Source material
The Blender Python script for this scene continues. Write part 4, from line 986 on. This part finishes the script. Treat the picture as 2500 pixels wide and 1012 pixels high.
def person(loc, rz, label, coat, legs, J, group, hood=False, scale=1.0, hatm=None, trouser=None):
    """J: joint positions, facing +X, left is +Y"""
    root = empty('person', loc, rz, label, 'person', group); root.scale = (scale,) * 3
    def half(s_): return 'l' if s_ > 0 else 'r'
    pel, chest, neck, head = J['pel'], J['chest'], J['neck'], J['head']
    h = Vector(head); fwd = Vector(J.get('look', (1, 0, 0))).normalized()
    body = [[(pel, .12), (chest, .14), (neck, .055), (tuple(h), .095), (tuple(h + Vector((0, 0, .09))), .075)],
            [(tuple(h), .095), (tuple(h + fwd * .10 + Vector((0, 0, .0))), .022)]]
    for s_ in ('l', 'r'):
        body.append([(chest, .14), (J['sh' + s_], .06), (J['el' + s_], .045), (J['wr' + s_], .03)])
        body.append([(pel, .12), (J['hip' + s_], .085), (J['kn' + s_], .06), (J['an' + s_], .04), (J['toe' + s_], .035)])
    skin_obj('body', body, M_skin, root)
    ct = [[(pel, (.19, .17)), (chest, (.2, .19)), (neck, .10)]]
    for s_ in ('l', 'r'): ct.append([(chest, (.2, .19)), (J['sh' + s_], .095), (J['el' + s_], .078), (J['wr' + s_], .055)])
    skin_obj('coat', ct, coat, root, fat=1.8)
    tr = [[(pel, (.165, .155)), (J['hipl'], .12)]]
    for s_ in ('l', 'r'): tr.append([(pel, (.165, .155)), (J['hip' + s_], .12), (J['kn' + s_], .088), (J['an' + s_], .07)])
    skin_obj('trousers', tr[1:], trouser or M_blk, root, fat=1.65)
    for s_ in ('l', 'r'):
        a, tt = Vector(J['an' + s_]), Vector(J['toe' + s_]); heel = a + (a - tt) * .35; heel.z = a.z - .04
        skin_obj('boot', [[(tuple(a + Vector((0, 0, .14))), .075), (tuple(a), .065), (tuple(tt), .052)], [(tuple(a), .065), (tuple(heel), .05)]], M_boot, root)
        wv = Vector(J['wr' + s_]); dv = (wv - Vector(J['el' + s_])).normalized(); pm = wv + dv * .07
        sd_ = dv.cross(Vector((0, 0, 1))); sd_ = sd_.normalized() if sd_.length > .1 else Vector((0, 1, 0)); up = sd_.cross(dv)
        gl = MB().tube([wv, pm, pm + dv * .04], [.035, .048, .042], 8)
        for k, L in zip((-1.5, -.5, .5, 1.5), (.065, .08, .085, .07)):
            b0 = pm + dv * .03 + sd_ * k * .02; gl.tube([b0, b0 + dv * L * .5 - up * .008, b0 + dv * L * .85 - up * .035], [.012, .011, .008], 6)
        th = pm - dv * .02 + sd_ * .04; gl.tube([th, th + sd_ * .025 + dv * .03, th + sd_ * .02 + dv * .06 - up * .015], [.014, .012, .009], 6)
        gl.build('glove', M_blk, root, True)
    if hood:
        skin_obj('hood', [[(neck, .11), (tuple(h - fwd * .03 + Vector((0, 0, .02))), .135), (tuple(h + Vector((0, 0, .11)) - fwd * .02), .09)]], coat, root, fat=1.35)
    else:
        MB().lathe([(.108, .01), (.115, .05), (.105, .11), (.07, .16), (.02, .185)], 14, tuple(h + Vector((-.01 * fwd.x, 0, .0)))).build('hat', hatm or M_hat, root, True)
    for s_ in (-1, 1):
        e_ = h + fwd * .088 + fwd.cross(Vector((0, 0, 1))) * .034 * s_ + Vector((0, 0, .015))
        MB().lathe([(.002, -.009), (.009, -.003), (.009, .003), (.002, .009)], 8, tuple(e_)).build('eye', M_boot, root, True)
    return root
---
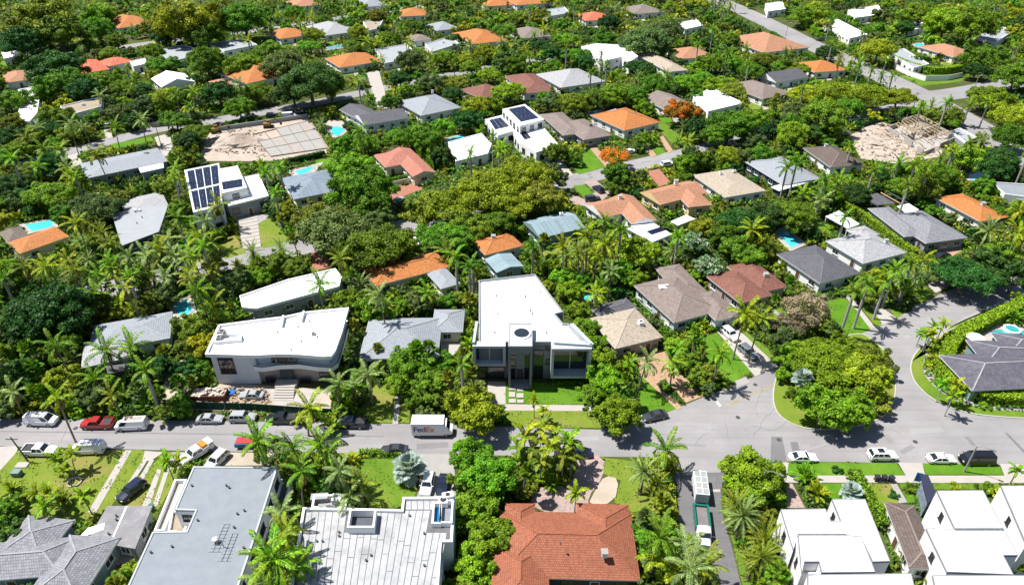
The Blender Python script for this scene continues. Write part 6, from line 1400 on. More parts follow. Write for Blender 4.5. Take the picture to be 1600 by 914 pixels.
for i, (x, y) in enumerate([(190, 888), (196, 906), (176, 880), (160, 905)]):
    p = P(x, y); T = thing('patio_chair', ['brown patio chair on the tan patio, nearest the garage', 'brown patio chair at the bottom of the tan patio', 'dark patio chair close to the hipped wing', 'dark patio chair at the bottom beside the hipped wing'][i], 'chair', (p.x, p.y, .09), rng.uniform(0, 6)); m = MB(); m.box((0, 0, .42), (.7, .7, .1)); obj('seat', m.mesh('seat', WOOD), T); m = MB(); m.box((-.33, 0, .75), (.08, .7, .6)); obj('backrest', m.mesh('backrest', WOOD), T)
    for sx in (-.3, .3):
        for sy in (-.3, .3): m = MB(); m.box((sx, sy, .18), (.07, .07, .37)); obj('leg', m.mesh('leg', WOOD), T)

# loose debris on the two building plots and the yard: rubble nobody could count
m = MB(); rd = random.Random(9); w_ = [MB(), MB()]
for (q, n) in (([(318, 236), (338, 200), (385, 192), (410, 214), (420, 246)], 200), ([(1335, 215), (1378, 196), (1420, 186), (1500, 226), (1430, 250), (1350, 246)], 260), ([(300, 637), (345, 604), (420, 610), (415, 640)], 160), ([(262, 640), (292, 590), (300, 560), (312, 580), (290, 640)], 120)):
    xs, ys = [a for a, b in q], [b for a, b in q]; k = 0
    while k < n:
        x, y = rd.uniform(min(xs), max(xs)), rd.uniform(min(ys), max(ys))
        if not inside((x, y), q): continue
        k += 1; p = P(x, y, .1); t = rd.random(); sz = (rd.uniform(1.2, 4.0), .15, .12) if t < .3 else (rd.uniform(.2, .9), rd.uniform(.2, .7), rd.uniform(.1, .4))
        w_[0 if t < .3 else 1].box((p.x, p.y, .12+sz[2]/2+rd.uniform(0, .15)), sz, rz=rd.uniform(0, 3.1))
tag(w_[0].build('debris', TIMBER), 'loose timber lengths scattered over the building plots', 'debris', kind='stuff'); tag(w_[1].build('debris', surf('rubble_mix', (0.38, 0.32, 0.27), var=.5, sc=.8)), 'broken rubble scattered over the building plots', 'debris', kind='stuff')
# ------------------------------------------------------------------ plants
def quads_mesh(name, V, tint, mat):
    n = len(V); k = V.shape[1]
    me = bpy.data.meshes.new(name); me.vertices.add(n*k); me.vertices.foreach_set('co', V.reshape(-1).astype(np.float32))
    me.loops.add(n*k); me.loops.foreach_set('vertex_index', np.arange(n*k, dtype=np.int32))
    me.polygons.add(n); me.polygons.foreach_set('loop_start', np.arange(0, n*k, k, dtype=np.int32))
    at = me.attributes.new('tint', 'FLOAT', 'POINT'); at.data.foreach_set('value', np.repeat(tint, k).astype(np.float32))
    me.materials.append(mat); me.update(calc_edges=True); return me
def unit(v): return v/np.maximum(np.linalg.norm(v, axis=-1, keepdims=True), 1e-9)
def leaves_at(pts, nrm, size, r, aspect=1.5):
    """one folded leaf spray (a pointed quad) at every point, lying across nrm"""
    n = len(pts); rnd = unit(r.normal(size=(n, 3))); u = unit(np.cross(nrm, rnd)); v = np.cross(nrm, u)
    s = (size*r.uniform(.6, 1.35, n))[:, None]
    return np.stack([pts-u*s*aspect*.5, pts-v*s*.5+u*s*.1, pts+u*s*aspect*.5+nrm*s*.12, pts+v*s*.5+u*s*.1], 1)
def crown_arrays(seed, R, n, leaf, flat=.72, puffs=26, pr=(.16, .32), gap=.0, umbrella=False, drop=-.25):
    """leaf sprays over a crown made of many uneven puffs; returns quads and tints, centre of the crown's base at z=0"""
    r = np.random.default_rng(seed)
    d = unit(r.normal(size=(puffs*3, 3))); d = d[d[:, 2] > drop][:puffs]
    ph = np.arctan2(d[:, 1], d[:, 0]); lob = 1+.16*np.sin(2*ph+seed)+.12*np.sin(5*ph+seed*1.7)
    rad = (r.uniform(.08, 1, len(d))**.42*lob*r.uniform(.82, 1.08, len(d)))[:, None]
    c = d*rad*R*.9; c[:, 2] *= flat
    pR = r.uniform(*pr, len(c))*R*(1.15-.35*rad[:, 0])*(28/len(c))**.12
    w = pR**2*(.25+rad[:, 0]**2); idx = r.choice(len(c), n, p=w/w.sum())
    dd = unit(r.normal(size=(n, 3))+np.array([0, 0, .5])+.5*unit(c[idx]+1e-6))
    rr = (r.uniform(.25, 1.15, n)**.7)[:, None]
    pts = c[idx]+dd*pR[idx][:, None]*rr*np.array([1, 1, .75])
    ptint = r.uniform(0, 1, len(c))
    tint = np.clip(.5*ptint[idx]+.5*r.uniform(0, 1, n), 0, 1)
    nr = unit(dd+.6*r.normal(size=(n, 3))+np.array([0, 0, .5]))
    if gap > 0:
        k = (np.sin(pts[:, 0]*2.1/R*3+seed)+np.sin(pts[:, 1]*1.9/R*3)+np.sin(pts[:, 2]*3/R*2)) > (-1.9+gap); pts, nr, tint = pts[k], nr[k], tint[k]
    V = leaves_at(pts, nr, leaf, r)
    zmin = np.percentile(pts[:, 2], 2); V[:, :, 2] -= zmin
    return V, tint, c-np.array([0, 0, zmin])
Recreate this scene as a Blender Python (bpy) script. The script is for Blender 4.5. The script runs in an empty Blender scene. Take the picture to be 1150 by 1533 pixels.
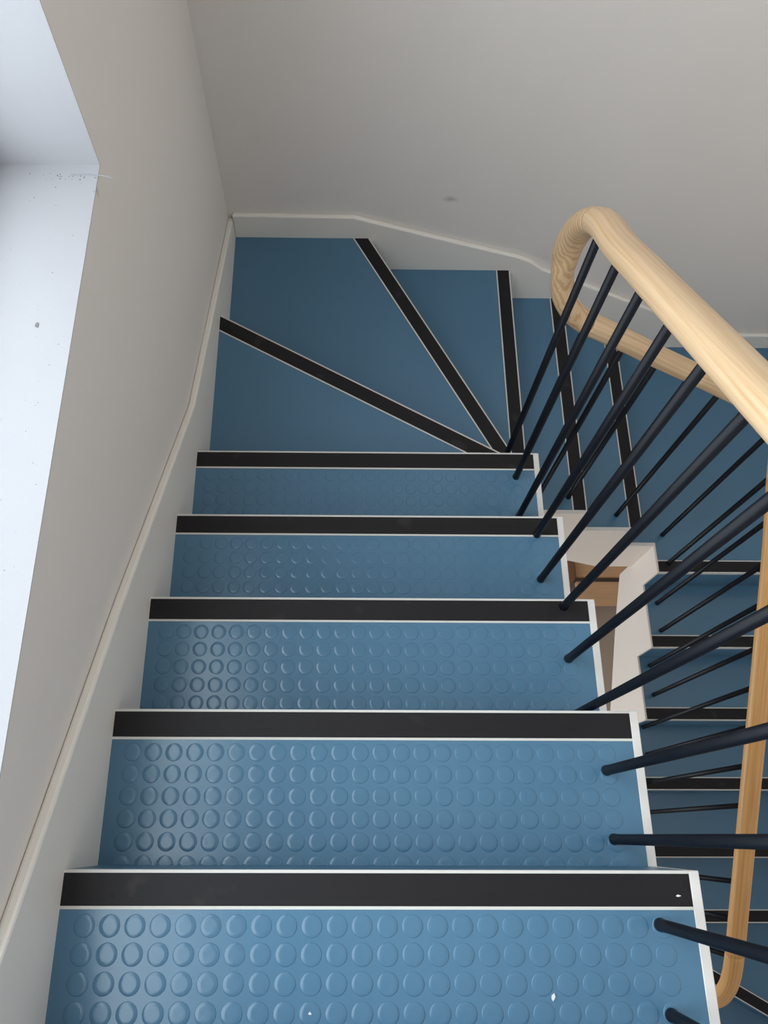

Given task
Repeat, unchanged, every line from the one that contains "by 914 pixels." to the one that contains "for sy in (-.3, .3): m", including both, and no other line.

Solution to this problem
The Blender Python script for this scene continues. Write part 6, from line 1400 on. More parts follow. Write for Blender 4.5. Take the picture to be 1600 by 914 pixels.
for i, (x, y) in enumerate([(190, 888), (196, 906), (176, 880), (160, 905)]):
    p = P(x, y); T = thing('patio_chair', ['brown patio chair on the tan patio, nearest the garage', 'brown patio chair at the bottom of the tan patio', 'dark patio chair close to the hipped wing', 'dark patio chair at the bottom beside the hipped wing'][i], 'chair', (p.x, p.y, .09), rng.uniform(0, 6)); m = MB(); m.box((0, 0, .42), (.7, .7, .1)); obj('seat', m.mesh('seat', WOOD), T); m = MB(); m.box((-.33, 0, .75), (.08, .7, .6)); obj('backrest', m.mesh('backrest', WOOD), T)
    for sx in (-.3, .3):
        for sy in (-.3, .3): m = MB(); m.box((sx, sy, .18), (.07, .07, .37)); obj('leg', m.mesh('leg', WOOD), T)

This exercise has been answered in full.